Shoegazers Big Hush Get Meaner On New EP ‘Who’s Smoking Your Spirit?’

By Alison Baitz

"We’re into combining nuanced vocal harmonies with big, messy guitars," says Big Hush's Owen Wuerker (left).
"We’re into combining nuanced vocal harmonies with big, messy guitars," says Big Hush's Owen Wuerker (left).

This post has been updated.

Inspired by Sylvia Plath, Big Hush is both an oxymoronic and perfect moniker for the D.C. rock band. Fans of shoegaze titans My Bloody Valentine, Big Hush combines reverb and slushy guitars with droney, manipulated vocals, bringing together the quiet and loud.

That dichotomy is still in place on the band’s new EP, Who’s Smoking Your Spirit? (stream the EP below), but now the group is broadening its range.

big-hush-whos-smokingWho’s Smoking Your Spirit? is darker than our earlier stuff. Also a lot faster,” writes guitarist Owen Wuerker in an email. “Our songs have almost always had some melancholy in them, but these new ones are meaner, more anxious.”

The EP’s five tracks, which merge together like ingredients in a murky stew, sound like an updated version of the Dublin band that pioneered the dreamy rock sound of the ‘90s.

“In general we’re into combining nuanced vocal harmonies with big, messy guitars,” Wuerker writes. “I love My Bloody Valentine, especially the stuff they did before [1991 album] Loveless. I like to think we sound like that sometimes.”

But despite its European influences, Big Hush has put down roots in D.C.: Seventy-five percent of the group works on the same stretch of Connecticut Avenue NW. Wuerker works at Comet Ping Pong; guitarist Gen Ludwig and drummer Emma Baker work at Buck’s Fishing & Camping next door.

Big Hush began to form when Ludwig and Wuerker, acquaintances from high school, began writing songs together in 2013. When Ludwig began dating Chris Taylor, she played him some of the songs she’d written with Wuerker, and Taylor quickly volunteered to join on bass. After a couple of personnel changes, Baker eventually took over drums.

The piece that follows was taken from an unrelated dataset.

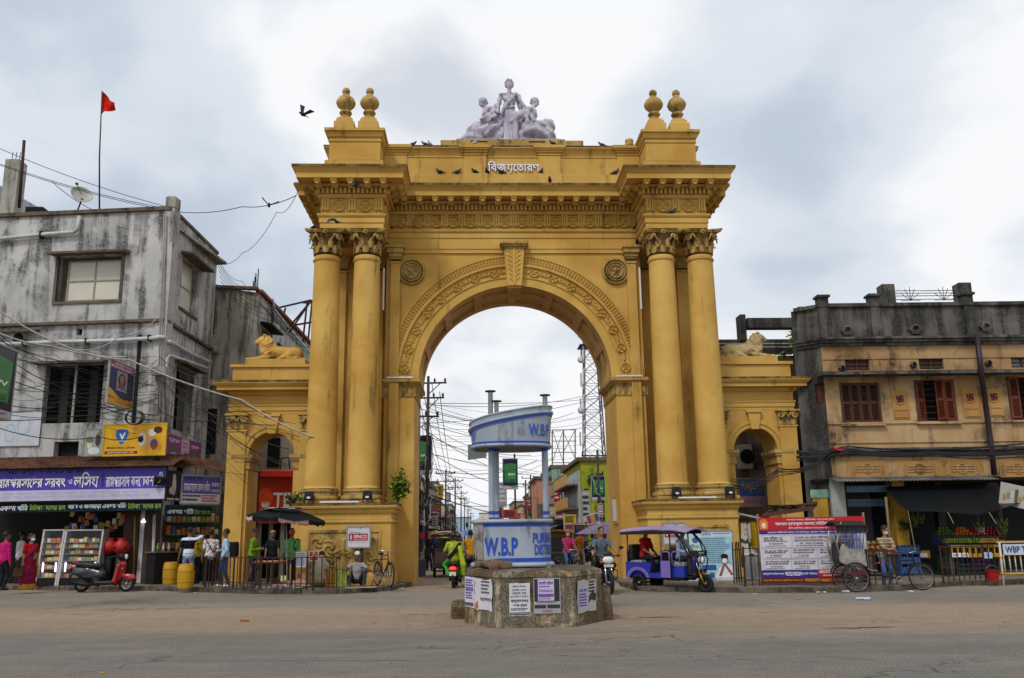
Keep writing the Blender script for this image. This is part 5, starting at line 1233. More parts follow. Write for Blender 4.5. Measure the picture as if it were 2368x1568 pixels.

The group shares songwriting like they share vocals. No individual wrote more than two songs on the new EP, Wuerker writes. “Sometimes one of us has a clear idea of exactly how a song should sound and that’s that. Sometimes we have no clue. Usually we all get together and work through it.”

The band recorded everything on reel-to-reel with local musician Andy Aylward. “After that I transferred the tracks to my computer and spent months mixing them — at home, in cafés and bars, in the parking lot outside work, while driving sometimes,” writes Wuerker. “The longer I spent on them the more excited I got about using weirder production tricks and pushing the songs outside realm of capturing the way we sound live.”

That’s why the songs will sound different in performance, and that’s OK with Wuerker. Some of the EP’s songs “got so deconstructed that there’s no way we could reproduce the recordings at a show, unless we decided to use laptops on stage or something,” he writes.

Big Hush fêtes Who’s Smoking Your Spirit? tonight at Black Cat — and while the band’s live show won’t reproduce the EP, the audience should expect a performance with its own experimental flair.

“I’m gonna play guitar through two amps,” Wuerker writes. “On a good night, I hear things in our songs that no one is actually playing.”

Big Hush plays an EP release show tonight at Black Cat. Who’s Smoking Your Spirit? is out Dec. 1 on DZ Tapes.